**LISTED ENTRIES:**
>> START
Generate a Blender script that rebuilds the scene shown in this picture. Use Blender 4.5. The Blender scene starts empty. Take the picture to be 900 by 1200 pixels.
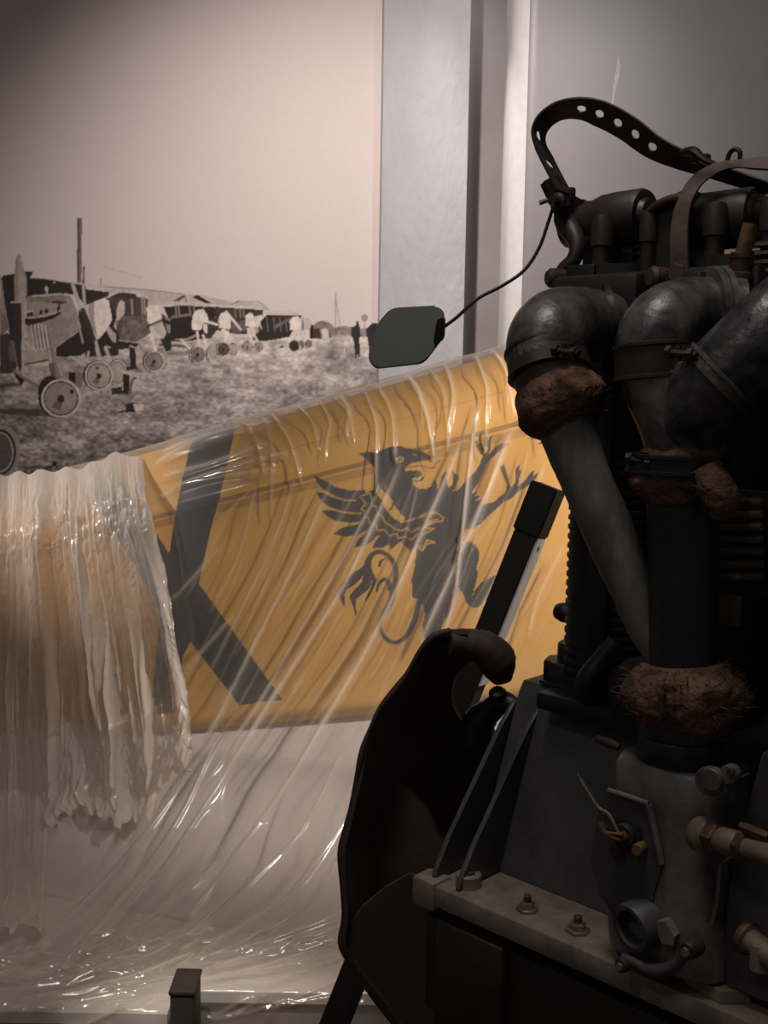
import bpy, bmesh, math, random
import numpy as np
from mathutils import Vector, Matrix
random.seed(7); RNG = np.random.default_rng(7)
S = bpy.context.scene; COL = S.collection

# ------------------------------------------------------------------ camera
F = 1287.0; CH = 1.6; PITCH = math.radians(6.5); ROLL = math.radians(0.9)
fwd = np.array([0, math.cos(PITCH), -math.sin(PITCH)]); r0 = np.array([1.0, 0, 0]); u0 = np.cross(r0, fwd)
CR = r0*math.cos(ROLL) + u0*math.sin(ROLL); CU = -r0*math.sin(ROLL) + u0*math.cos(ROLL); CC = np.array([0, 0, CH])
cd = bpy.data.cameras.new('camera'); cam = bpy.data.objects.new('camera', cd); COL.objects.link(cam)
cd.sensor_fit = 'VERTICAL'; cd.sensor_height = 24; cd.sensor_width = 18; cd.lens = F/1200*24; cd.clip_start = 0.02
mw = Matrix.Identity(4)
for i in range(3):
    mw[i][0] = CR[i]; mw[i][1] = CU[i]; mw[i][2] = -fwd[i]; mw[i][3] = CC[i]
cam.matrix_world = mw; S.camera = cam

# ------------------------------------------------------------------ world, lamps, exposure
w = bpy.data.worlds.new('World'); S.world = w; w.use_nodes = True
bg = w.node_tree.nodes['Background']; bg.inputs[0].default_value = (0.95, 0.9, 0.88, 1); bg.inputs[1].default_value = 0.06
def spot(name, loc, at, energy, size, blend, rad, col=(1, .9, .78)):
    l = bpy.data.lights.new(name, 'SPOT'); l.energy = energy; l.spot_size = math.radians(size); l.spot_blend = blend
    l.shadow_soft_size = rad; l.color = col
    o = bpy.data.objects.new(name, l); COL.objects.link(o); o.location = loc
    o.rotation_euler = (Vector(at) - Vector(loc)).to_track_quat('-Z', 'Y').to_euler(); return o
spot('mural_spot', (-0.2, 2.9, 3.9), (-0.2, 5.5, 1.85), 350, 80, 1.0, .05, (1, .91, .87))
spot('fuselage_spot', (1.6, 1.6, 2.6), (0.42, 3.15, 1.2), 540, 35, 1.0, .03, (1, .90, .80))
spot('sheet_spot', (-2.7, 1.6, 2.5), (-1.05, 3.65, 1.32), 300, 24, 1.0, .03, (1, .91, .85))
spot('pillar_spot', (1.0, 2.6, 3.7), (1.1, 5.2, 2.2), 85, 80, 1.0, .1, (1, .98, .97))
spot('pillar_low_spot', (0.1, 3.6, 3.9), (0.18, 5.38, 1.45), 45, 26, 1.0, .05, (1, .98, .97))
spot('edge_spot', (0.02, 5.22, 3.98), (0.58, 5.06, 1.8), 150, 34, 1.0, .03, (1, .97, .94))
spot('recess_spot', (0.45, 5.3, 4.0), (0.45, 5.78, 2.0), 14, 90, 1.0, .05, (1, .98, .97))
spot('post_spot', (1.5, 1.9, 2.9), (0.25, 1.73, 1.28), 190, 10, 1.0, .03, (1, .95, .88))
spot('front_spot', (-0.75, 1.1, 3.9), (-0.38, 2.33, 0.1), 420, 13, 1.0, .03, (1, .92, .83))
def area(name, loc, at, energy, sx, sy, col):
    l = bpy.data.lights.new(name, 'AREA'); l.shape = 'RECTANGLE'; l.size = sx; l.size_y = sy; l.energy = energy; l.color = col
    o = bpy.data.objects.new(name, l); COL.objects.link(o); o.location = loc
    o.rotation_euler = (Vector(at) - Vector(loc)).to_track_quat('-Z', 'Y').to_euler(); return o
area('room_lamp', (-0.1, 0.75, 3.9), (0.25, 1.1, 1.2), 24, .7, .7, (1, .93, .86))
spot('side_fill', (-1.3, -0.6, 3.7), (0.35, 1.15, 1.2), 22, 44, .6, .12, (1, .95, .9))  # added fill lamp, unseen, for highlights on the engine metal
S.view_settings.view_transform = 'Standard'; S.view_settings.look = 'None'
S.view_settings.exposure = 0.0; S.view_settings.gamma = 1.0; S.view_settings.use_curve_mapping = False
S.cycles.transparent_max_bounces = 24; S.cycles.max_bounces = 8

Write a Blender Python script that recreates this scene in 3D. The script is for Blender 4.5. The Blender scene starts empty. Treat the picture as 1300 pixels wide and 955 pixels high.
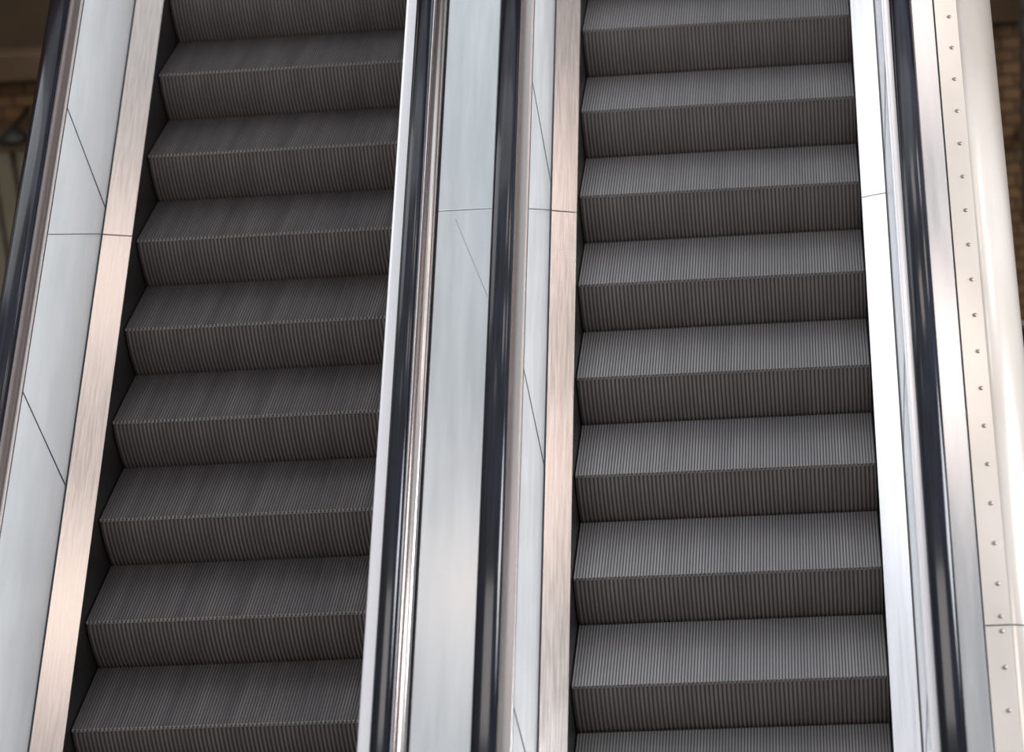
import bpy, math, random
from mathutils import Vector, Matrix, Euler
random.seed(4)
SC=bpy.context.scene
COL=bpy.context.collection
A30=math.radians(30); C30=math.cos(A30); S30=.5
S0,S1=-3.2,4.4      # extent along the incline

# ---------------------------------------------------------------- materials
def mat(name, col, metal=0., rough=.5, coat=0., spec=.5):
    m=bpy.data.materials.new(name); m.use_nodes=True
    b=m.node_tree.nodes['Principled BSDF']
    b.inputs['Base Color'].default_value=(*col,1); b.inputs['Metallic'].default_value=metal
    b.inputs['Roughness'].default_value=rough; b.inputs['Coat Weight'].default_value=coat
    b.inputs['Coat Roughness'].default_value=.08
    b.inputs['Specular IOR Level'].default_value=spec
    return m
def noise_col(m, c1, c2, scale, stretch=(1,1,1), rough=None, bump=0., detail=4, lo=.35, hi=.65):
    nt=m.node_tree; N=nt.nodes; L=nt.links; b=N['Principled BSDF']
    tc=N.new('ShaderNodeTexCoord'); mp=N.new('ShaderNodeMapping'); mp.inputs['Scale'].default_value=stretch
    no=N.new('ShaderNodeTexNoise'); no.inputs['Scale'].default_value=scale; no.inputs['Detail'].default_value=detail
    cr=N.new('ShaderNodeValToRGB'); cr.color_ramp.elements[0].position=lo; cr.color_ramp.elements[1].position=hi
    cr.color_ramp.elements[0].color=(*c1,1); cr.color_ramp.elements[1].color=(*c2,1)
    L.new(tc.outputs['Object'],mp.inputs[0]); L.new(mp.outputs[0],no.inputs['Vector'])
    L.new(no.outputs['Fac'],cr.inputs[0]); L.new(cr.outputs[0],b.inputs['Base Color'])
    if rough:
        mr=N.new('ShaderNodeMapRange'); mr.inputs['To Min'].default_value=rough[0]; mr.inputs['To Max'].default_value=rough[1]
        L.new(no.outputs['Fac'],mr.inputs['Value']); L.new(mr.outputs[0],b.inputs['Roughness'])
    if bump:
        bp=N.new('ShaderNodeBump'); bp.inputs['Strength'].default_value=bump; bp.inputs['Distance'].default_value=.002
        L.new(no.outputs['Fac'],bp.inputs['Height']); L.new(bp.outputs[0],b.inputs['Normal'])
    return m
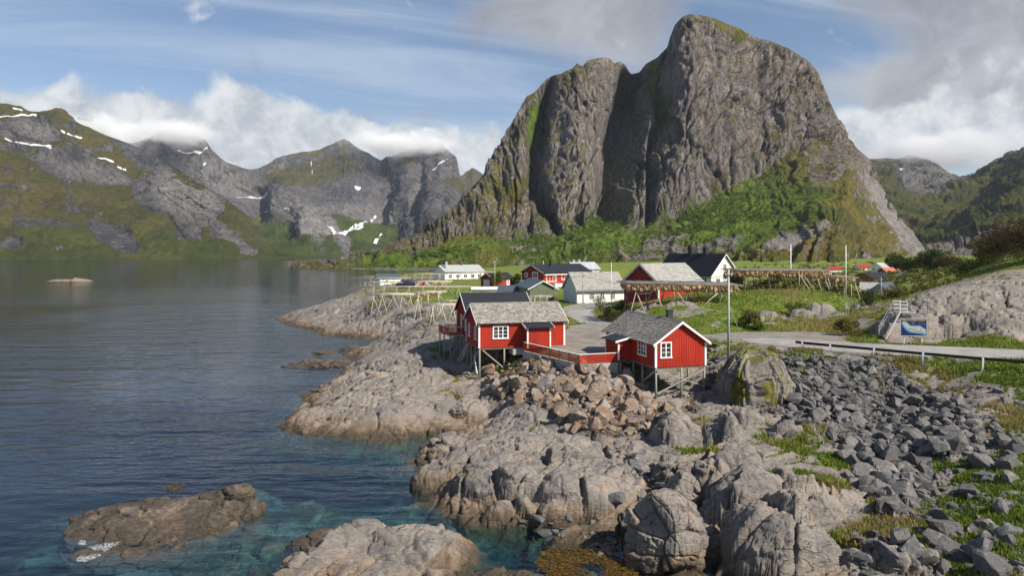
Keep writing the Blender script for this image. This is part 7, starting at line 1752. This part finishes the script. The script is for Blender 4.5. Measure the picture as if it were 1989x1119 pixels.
>> END
**EXERCISE:** Set down every record once more, word for word, without pictures.

**SOLVED PROBLEM:**
Generate a Blender script that rebuilds the scene shown in this picture. Use Blender 4.5. The Blender scene starts empty. Take the picture to be 900 by 1200 pixels.
import bpy, bmesh, math, random
import numpy as np
from mathutils import Vector, Matrix
random.seed(7); RNG = np.random.default_rng(7)
S = bpy.context.scene; COL = S.collection

# ------------------------------------------------------------------ camera
F = 1287.0; CH = 1.6; PITCH = math.radians(6.5); ROLL = math.radians(0.9)
fwd = np.array([0, math.cos(PITCH), -math.sin(PITCH)]); r0 = np.array([1.0, 0, 0]); u0 = np.cross(r0, fwd)
CR = r0*math.cos(ROLL) + u0*math.sin(ROLL); CU = -r0*math.sin(ROLL) + u0*math.cos(ROLL); CC = np.array([0, 0, CH])
cd = bpy.data.cameras.new('camera'); cam = bpy.data.objects.new('camera', cd); COL.objects.link(cam)
cd.sensor_fit = 'VERTICAL'; cd.sensor_height = 24; cd.sensor_width = 18; cd.lens = F/1200*24; cd.clip_start = 0.02
mw = Matrix.Identity(4)
for i in range(3):
    mw[i][0] = CR[i]; mw[i][1] = CU[i]; mw[i][2] = -fwd[i]; mw[i][3] = CC[i]
cam.matrix_world = mw; S.camera = cam

# ------------------------------------------------------------------ world, lamps, exposure
w = bpy.data.worlds.new('World'); S.world = w; w.use_nodes = True
bg = w.node_tree.nodes['Background']; bg.inputs[0].default_value = (0.95, 0.9, 0.88, 1); bg.inputs[1].default_value = 0.06
def spot(name, loc, at, energy, size, blend, rad, col=(1, .9, .78)):
    l = bpy.data.lights.new(name, 'SPOT'); l.energy = energy; l.spot_size = math.radians(size); l.spot_blend = blend
    l.shadow_soft_size = rad; l.color = col
    o = bpy.data.objects.new(name, l); COL.objects.link(o); o.location = loc
    o.rotation_euler = (Vector(at) - Vector(loc)).to_track_quat('-Z', 'Y').to_euler(); return o
spot('mural_spot', (-0.2, 2.9, 3.9), (-0.2, 5.5, 1.85), 350, 80, 1.0, .05, (1, .91, .87))
spot('fuselage_spot', (1.6, 1.6, 2.6), (0.42, 3.15, 1.2), 540, 35, 1.0, .03, (1, .90, .80))
spot('sheet_spot', (-2.7, 1.6, 2.5), (-1.05, 3.65, 1.32), 300, 24, 1.0, .03, (1, .91, .85))
spot('pillar_spot', (1.0, 2.6, 3.7), (1.1, 5.2, 2.2), 85, 80, 1.0, .1, (1, .98, .97))
spot('pillar_low_spot', (0.1, 3.6, 3.9), (0.18, 5.38, 1.45), 45, 26, 1.0, .05, (1, .98, .97))
spot('edge_spot', (0.02, 5.22, 3.98), (0.58, 5.06, 1.8), 150, 34, 1.0, .03, (1, .97, .94))
spot('recess_spot', (0.45, 5.3, 4.0), (0.45, 5.78, 2.0), 14, 90, 1.0, .05, (1, .98, .97))
spot('post_spot', (1.5, 1.9, 2.9), (0.25, 1.73, 1.28), 190, 10, 1.0, .03, (1, .95, .88))
spot('front_spot', (-0.75, 1.1, 3.9), (-0.38, 2.33, 0.1), 420, 13, 1.0, .03, (1, .92, .83))
def area(name, loc, at, energy, sx, sy, col):
    l = bpy.data.lights.new(name, 'AREA'); l.shape = 'RECTANGLE'; l.size = sx; l.size_y = sy; l.energy = energy; l.color = col
    o = bpy.data.objects.new(name, l); COL.objects.link(o); o.location = loc
    o.rotation_euler = (Vector(at) - Vector(loc)).to_track_quat('-Z', 'Y').to_euler(); return o
area('room_lamp', (-0.1, 0.75, 3.9), (0.25, 1.1, 1.2), 24, .7, .7, (1, .93, .86))
spot('side_fill', (-1.3, -0.6, 3.7), (0.35, 1.15, 1.2), 22, 44, .6, .12, (1, .95, .9))  # added fill lamp, unseen, for highlights on the engine metal
S.view_settings.view_transform = 'Standard'; S.view_settings.look = 'None'
S.view_settings.exposure = 0.0; S.view_settings.gamma = 1.0; S.view_settings.use_curve_mapping = False
S.cycles.transparent_max_bounces = 24; S.cycles.max_bounces = 8

Write a Blender Python script that recreates this scene in 3D. The script is for Blender 4.5. The Blender scene starts empty. Treat the picture as 1300 pixels wide and 955 pixels high.
import bpy, math, random
from mathutils import Vector, Matrix, Euler
random.seed(4)
SC=bpy.context.scene
COL=bpy.context.collection
A30=math.radians(30); C30=math.cos(A30); S30=.5
S0,S1=-3.2,4.4      # extent along the incline

# ---------------------------------------------------------------- materials
def mat(name, col, metal=0., rough=.5, coat=0., spec=.5):
    m=bpy.data.materials.new(name); m.use_nodes=True
    b=m.node_tree.nodes['Principled BSDF']
    b.inputs['Base Color'].default_value=(*col,1); b.inputs['Metallic'].default_value=metal
    b.inputs['Roughness'].default_value=rough; b.inputs['Coat Weight'].default_value=coat
    b.inputs['Coat Roughness'].default_value=.08
    b.inputs['Specular IOR Level'].default_value=spec
    return m
def noise_col(m, c1, c2, scale, stretch=(1,1,1), rough=None, bump=0., detail=4, lo=.35, hi=.65):
    nt=m.node_tree; N=nt.nodes; L=nt.links; b=N['Principled BSDF']
    tc=N.new('ShaderNodeTexCoord'); mp=N.new('ShaderNodeMapping'); mp.inputs['Scale'].default_value=stretch
    no=N.new('ShaderNodeTexNoise'); no.inputs['Scale'].default_value=scale; no.inputs['Detail'].default_value=detail
    cr=N.new('ShaderNodeValToRGB'); cr.color_ramp.elements[0].position=lo; cr.color_ramp.elements[1].position=hi
    cr.color_ramp.elements[0].color=(*c1,1); cr.color_ramp.elements[1].color=(*c2,1)
    L.new(tc.outputs['Object'],mp.inputs[0]); L.new(mp.outputs[0],no.inputs['Vector'])
    L.new(no.outputs['Fac'],cr.inputs[0]); L.new(cr.outputs[0],b.inputs['Base Color'])
    if rough:
        mr=N.new('ShaderNodeMapRange'); mr.inputs['To Min'].default_value=rough[0]; mr.inputs['To Max'].default_value=rough[1]
        L.new(no.outputs['Fac'],mr.inputs['Value']); L.new(mr.outputs[0],b.inputs['Roughness'])
    if bump:
        bp=N.new('ShaderNodeBump'); bp.inputs['Strength'].default_value=bump; bp.inputs['Distance'].default_value=.002
        L.new(no.outputs['Fac'],bp.inputs['Height']); L.new(bp.outputs[0],b.inputs['Normal'])
    return m
Keep writing the Blender script for this image. This is part 7, starting at line 1752. This part finishes the script. The script is for Blender 4.5. Measure the picture as if it were 1989x1119 pixels.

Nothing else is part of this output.